---------- Recorded data ----------
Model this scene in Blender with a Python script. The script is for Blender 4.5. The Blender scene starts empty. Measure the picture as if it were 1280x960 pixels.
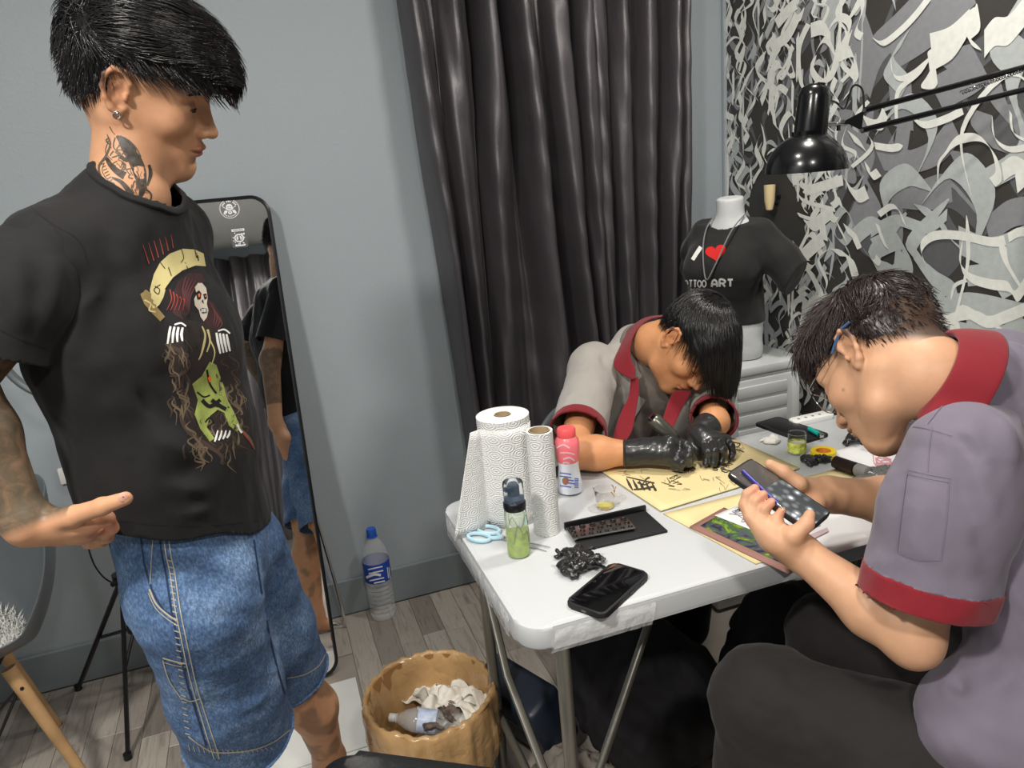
import bpy, bmesh, math, random
import numpy as np
from mathutils import Vector, Matrix, noise
from mathutils.bvhtree import BVHTree
from mathutils.geometry import delaunay_2d_cdt, tessellate_polygon
random.seed(7); np.random.seed(7)
SC = bpy.context.scene
# ------------------------------------------------------------------ camera
CAMH = 1.45; FPX = 945.0; CX, CY = 640.0, 480.0
RX = np.array([0.94116822, 0.16940995, -0.29240838])
RY = np.array([-0.32672178, 0.23507304, -0.91541987])
RZ = np.array([-0.08634391, 0.95710027, 0.2765932])
cd = bpy.data.cameras.new('camera'); cam = bpy.data.objects.new('camera', cd); SC.collection.objects.link(cam)
cd.sensor_fit = 'HORIZONTAL'; cd.sensor_width = 36.0; cd.lens = 36.0*FPX/1280.0; cd.clip_start = 0.02
m3 = Matrix((RX.tolist(), RY.tolist(), RZ.tolist()))
cam.matrix_world = Matrix.Translation((0, 0, CAMH)) @ m3.to_4x4()
SC.camera = cam
# ------------------------------------------------------------------ world, exposure
w = bpy.data.worlds.new('world'); SC.world = w; w.use_nodes = True
w.node_tree.nodes['Background'].inputs[0].default_value = (0.75, 0.82, 0.9, 1)
w.node_tree.nodes['Background'].inputs[1].default_value = 0.3
SC.view_settings.view_transform = 'Standard'; SC.view_settings.look = 'None'
SC.view_settings.gamma = 1; SC.view_settings.exposure = 0.0; SC.view_settings.use_curve_mapping = False
def area(loc, target, size, power, col, spread=180):
    l = bpy.data.lights.new('ceiling_lamp_light', 'AREA'); l.shape = 'DISK'; l.size = size; l.energy = power; l.color = col
    l.spread = math.radians(spread)
    o = bpy.data.objects.new('ceiling_lamp_light', l); SC.collection.objects.link(o); o.location = loc
    d = Vector(target)-Vector(loc); o.rotation_euler = d.to_track_quat('-Z', 'Y').to_euler()
    return o
LAMPS = [((-0.85, 0.15, 2.56), 54, .22), ((1.15, 1.30, 2.56), 18, .22), ((0.15, 1.0, 2.56), 9, .22), ((0.3, -0.7, 2.56), 30, .22)]
for L, pw, sz in LAMPS:
    area((L[0], L[1], L[2]-.035), (L[0], L[1], 0), sz, pw, (1.0, 0.95, 0.88))
# ------------------------------------------------------------------ pixel rays (1280x960 frame) to world points
def ray(px, py):
    c = np.array([px-CX, -(py-CY), -FPX]); d = np.array([RX@c, RY@c, RZ@c]); return d/FPX
O3 = np.array([0, 0, CAMH])
def PZ(px, py, z): d = ray(px, py); return Vector(O3+d*((z-CAMH)/d[2]))
def PY(px, py, y): d = ray(px, py); return Vector(O3+d*(y/d[1]))
def PX(px, py, x): d = ray(px, py); return Vector(O3+d*(x/d[0]))
def PD(px, py, dep): return Vector(O3+ray(px, py)*dep)
# ------------------------------------------------------------------ materials
def srgb(r, g, b):
    f = lambda c: ((c/255)/12.92 if c/255 <= .04045 else ((c/255+.055)/1.055)**2.4)
    return (f(r), f(g), f(b), 1)
class NT:
    def __init__(s, m): s.nt = m.node_tree; s.n = s.nt.nodes; s.l = s.nt.links; s.b = s.n['Principled BSDF']
    def add(s, t, **kw):
        n = s.n.new(t)
        for k, v in kw.items(): setattr(n, k, v)
        return n
    def tc(s, out='Object'):
        return s.add('ShaderNodeTexCoord').outputs[out]
    def mapped(s, scale=(1, 1, 1), out='Object', rot=(0, 0, 0)):
        mp = s.add('ShaderNodeMapping'); mp.inputs['Scale'].default_value = scale; mp.inputs['Rotation'].default_value = rot
        s.l.new(s.tc(out), mp.inputs[0]); return mp.outputs[0]
    def noise(s, vec, scale, detail=4, rough=.5, dist=0):
        n = s.add('ShaderNodeTexNoise'); n.inputs['Scale'].default_value = scale; n.inputs['Detail'].default_value = detail
        n.inputs['Roughness'].default_value = rough; n.inputs['Distortion'].default_value = dist; s.l.new(vec, n.inputs['Vector']); return n.outputs['Fac']
    def ramp(s, fac, stops, interp='LINEAR'):
        r = s.add('ShaderNodeValToRGB'); e = r.color_ramp.elements; r.color_ramp.interpolation = interp
        while len(e) < len(stops): e.new(.5)
        for el, (p, c) in zip(e, stops): el.position = p; el.color = c if len(c) == 4 else (*c, 1)
        s.l.new(fac, r.inputs[0]); return r.outputs['Color']
    def bump(s, h, strength, dist, prev=None):
        b = s.add('ShaderNodeBump'); b.inputs['Strength'].default_value = strength; b.inputs['Distance'].default_value = dist
        s.l.new(h, b.inputs['Height'])
        if prev: s.l.new(prev, b.inputs['Normal'])
        s.l.new(b.outputs[0], s.b.inputs['Normal']); return b.outputs[0]
    def mix(s, f, a, b):
        mx = s.add('ShaderNodeMix', data_type='RGBA')
        for sock, v in ((mx.inputs['Factor'], f), (mx.inputs['A'], a), (mx.inputs['B'], b)):
            if isinstance(v, (tuple, float, int)): sock.default_value = v
            else: s.l.new(v, sock)
        return mx.outputs['Result']
def mat(name, col, rough=.5, metal=0, var=0, vscale=20, bump=None, alpha=1, trans=0, ior=1.45, coat=0, emit=0, spec=.5, sss=0, sheen=0):
    m = bpy.data.materials.new(name); m.use_nodes = True; t = NT(m); b = t.b
    b.inputs['Base Color'].default_value = col; b.inputs['Roughness'].default_value = rough; b.inputs['Metallic'].default_value = metal
    b.inputs['Alpha'].default_value = alpha; b.inputs['Transmission Weight'].default_value = trans; b.inputs['IOR'].default_value = ior
    b.inputs['Coat Weight'].default_value = coat; b.inputs['Specular IOR Level'].default_value = spec
    b.inputs['Sheen Weight'].default_value = sheen
    if sss: b.inputs['Subsurface Weight'].default_value = sss; b.inputs['Subsurface Radius'].default_value = (.9, .35, .2); b.inputs['Subsurface Scale'].default_value = .006
    if emit: b.inputs['Emission Color'].default_value = col; b.inputs['Emission Strength'].default_value = emit
    if var:
        f = t.noise(t.mapped(), vscale, 3)
        lo = tuple(c*(1-var) for c in col[:3])+(1,); hi = tuple(min(1, c*(1+var)) for c in col[:3])+(1,)
        t.l.new(t.ramp(f, [(.3, lo), (.7, hi)]), b.inputs['Base Color'])
    prev = None
    for (sc, st, di) in (bump or []):
        prev = t.bump(t.noise(t.mapped(), sc, 3), st, di, prev)
    return m
M = {}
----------
• Objective
Copy every line above word for word and exclude the pictures.

• Result
Model this scene in Blender with a Python script. The script is for Blender 4.5. The Blender scene starts empty. Measure the picture as if it were 1280x960 pixels.
import bpy, bmesh, math, random
import numpy as np
from mathutils import Vector, Matrix, noise
from mathutils.bvhtree import BVHTree
from mathutils.geometry import delaunay_2d_cdt, tessellate_polygon
random.seed(7); np.random.seed(7)
SC = bpy.context.scene
# ------------------------------------------------------------------ camera
CAMH = 1.45; FPX = 945.0; CX, CY = 640.0, 480.0
RX = np.array([0.94116822, 0.16940995, -0.29240838])
RY = np.array([-0.32672178, 0.23507304, -0.91541987])
RZ = np.array([-0.08634391, 0.95710027, 0.2765932])
cd = bpy.data.cameras.new('camera'); cam = bpy.data.objects.new('camera', cd); SC.collection.objects.link(cam)
cd.sensor_fit = 'HORIZONTAL'; cd.sensor_width = 36.0; cd.lens = 36.0*FPX/1280.0; cd.clip_start = 0.02
m3 = Matrix((RX.tolist(), RY.tolist(), RZ.tolist()))
cam.matrix_world = Matrix.Translation((0, 0, CAMH)) @ m3.to_4x4()
SC.camera = cam
# ------------------------------------------------------------------ world, exposure
w = bpy.data.worlds.new('world'); SC.world = w; w.use_nodes = True
w.node_tree.nodes['Background'].inputs[0].default_value = (0.75, 0.82, 0.9, 1)
w.node_tree.nodes['Background'].inputs[1].default_value = 0.3
SC.view_settings.view_transform = 'Standard'; SC.view_settings.look = 'None'
SC.view_settings.gamma = 1; SC.view_settings.exposure = 0.0; SC.view_settings.use_curve_mapping = False
def area(loc, target, size, power, col, spread=180):
    l = bpy.data.lights.new('ceiling_lamp_light', 'AREA'); l.shape = 'DISK'; l.size = size; l.energy = power; l.color = col
    l.spread = math.radians(spread)
    o = bpy.data.objects.new('ceiling_lamp_light', l); SC.collection.objects.link(o); o.location = loc
    d = Vector(target)-Vector(loc); o.rotation_euler = d.to_track_quat('-Z', 'Y').to_euler()
    return o
LAMPS = [((-0.85, 0.15, 2.56), 54, .22), ((1.15, 1.30, 2.56), 18, .22), ((0.15, 1.0, 2.56), 9, .22), ((0.3, -0.7, 2.56), 30, .22)]
for L, pw, sz in LAMPS:
    area((L[0], L[1], L[2]-.035), (L[0], L[1], 0), sz, pw, (1.0, 0.95, 0.88))
# ------------------------------------------------------------------ pixel rays (1280x960 frame) to world points
def ray(px, py):
    c = np.array([px-CX, -(py-CY), -FPX]); d = np.array([RX@c, RY@c, RZ@c]); return d/FPX
O3 = np.array([0, 0, CAMH])
def PZ(px, py, z): d = ray(px, py); return Vector(O3+d*((z-CAMH)/d[2]))
def PY(px, py, y): d = ray(px, py); return Vector(O3+d*(y/d[1]))
def PX(px, py, x): d = ray(px, py); return Vector(O3+d*(x/d[0]))
def PD(px, py, dep): return Vector(O3+ray(px, py)*dep)
# ------------------------------------------------------------------ materials
def srgb(r, g, b):
    f = lambda c: ((c/255)/12.92 if c/255 <= .04045 else ((c/255+.055)/1.055)**2.4)
    return (f(r), f(g), f(b), 1)
class NT:
    def __init__(s, m): s.nt = m.node_tree; s.n = s.nt.nodes; s.l = s.nt.links; s.b = s.n['Principled BSDF']
    def add(s, t, **kw):
        n = s.n.new(t)
        for k, v in kw.items(): setattr(n, k, v)
        return n
    def tc(s, out='Object'):
        return s.add('ShaderNodeTexCoord').outputs[out]
    def mapped(s, scale=(1, 1, 1), out='Object', rot=(0, 0, 0)):
        mp = s.add('ShaderNodeMapping'); mp.inputs['Scale'].default_value = scale; mp.inputs['Rotation'].default_value = rot
        s.l.new(s.tc(out), mp.inputs[0]); return mp.outputs[0]
    def noise(s, vec, scale, detail=4, rough=.5, dist=0):
        n = s.add('ShaderNodeTexNoise'); n.inputs['Scale'].default_value = scale; n.inputs['Detail'].default_value = detail
        n.inputs['Roughness'].default_value = rough; n.inputs['Distortion'].default_value = dist; s.l.new(vec, n.inputs['Vector']); return n.outputs['Fac']
    def ramp(s, fac, stops, interp='LINEAR'):
        r = s.add('ShaderNodeValToRGB'); e = r.color_ramp.elements; r.color_ramp.interpolation = interp
        while len(e) < len(stops): e.new(.5)
        for el, (p, c) in zip(e, stops): el.position = p; el.color = c if len(c) == 4 else (*c, 1)
        s.l.new(fac, r.inputs[0]); return r.outputs['Color']
    def bump(s, h, strength, dist, prev=None):
        b = s.add('ShaderNodeBump'); b.inputs['Strength'].default_value = strength; b.inputs['Distance'].default_value = dist
        s.l.new(h, b.inputs['Height'])
        if prev: s.l.new(prev, b.inputs['Normal'])
        s.l.new(b.outputs[0], s.b.inputs['Normal']); return b.outputs[0]
    def mix(s, f, a, b):
        mx = s.add('ShaderNodeMix', data_type='RGBA')
        for sock, v in ((mx.inputs['Factor'], f), (mx.inputs['A'], a), (mx.inputs['B'], b)):
            if isinstance(v, (tuple, float, int)): sock.default_value = v
            else: s.l.new(v, sock)
        return mx.outputs['Result']
def mat(name, col, rough=.5, metal=0, var=0, vscale=20, bump=None, alpha=1, trans=0, ior=1.45, coat=0, emit=0, spec=.5, sss=0, sheen=0):
    m = bpy.data.materials.new(name); m.use_nodes = True; t = NT(m); b = t.b
    b.inputs['Base Color'].default_value = col; b.inputs['Roughness'].default_value = rough; b.inputs['Metallic'].default_value = metal
    b.inputs['Alpha'].default_value = alpha; b.inputs['Transmission Weight'].default_value = trans; b.inputs['IOR'].default_value = ior
    b.inputs['Coat Weight'].default_value = coat; b.inputs['Specular IOR Level'].default_value = spec
    b.inputs['Sheen Weight'].default_value = sheen
    if sss: b.inputs['Subsurface Weight'].default_value = sss; b.inputs['Subsurface Radius'].default_value = (.9, .35, .2); b.inputs['Subsurface Scale'].default_value = .006
    if emit: b.inputs['Emission Color'].default_value = col; b.inputs['Emission Strength'].default_value = emit
    if var:
        f = t.noise(t.mapped(), vscale, 3)
        lo = tuple(c*(1-var) for c in col[:3])+(1,); hi = tuple(min(1, c*(1+var)) for c in col[:3])+(1,)
        t.l.new(t.ramp(f, [(.3, lo), (.7, hi)]), b.inputs['Base Color'])
    prev = None
    for (sc, st, di) in (bump or []):
        prev = t.bump(t.noise(t.mapped(), sc, 3), st, di, prev)
    return m
M = {}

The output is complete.